We grade sins on a curve without realizing it. Lying to avoid an awkward conversation — minor. Giving someone a slow, contemptuous once-over because we've already decided they don't matter — barely registers. We save the heavy words for headlines: murderers, tyrants, the obviously monstrous. But here, "haughty eyes" — that quiet dismissal you give someone before they've said a word — sits in the same list as shedding innocent blood. That's uncomfortable. God's moral radar is calibrated differently than ours, and it starts with something we do before breakfast. Pride is listed first, and not by accident. Haughty eyes are what make lying easier — if others aren't quite fully real to you, deceiving them costs less. They're what make violence possible — "innocent blood" starts when someone decides the other person isn't really innocent. The sins that destroy communities almost always have the same root: a quiet, barely-examined belief that I matter more. What would it look like to go through just today deliberately looking for the dignity in people you'd normally overlook — the ones you've already sorted into the "lesser" category without quite realizing you did it?

Discussion Questions

1

Why do you think this list begins with 'haughty eyes' rather than the more obviously destructive sins like violence or deception?

2

In what areas of your daily life are you most tempted toward contempt or pride — even in subtle, socially acceptable ways that you might not label as sin?

3

This passage says God 'detests' these things — a strong word.

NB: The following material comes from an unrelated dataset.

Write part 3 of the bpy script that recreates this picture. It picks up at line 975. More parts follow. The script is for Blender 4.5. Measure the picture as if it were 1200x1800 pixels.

Does framing ordinary pride and small deceptions this way change anything about how you think about them?

4

How does contempt in one person — even quiet, unspoken contempt — affect the atmosphere of an entire group, whether a family, a team, or a church?

5

Who is one specific person you tend to overlook or mentally dismiss, and what's one concrete action you could take this week to practice seeing them differently?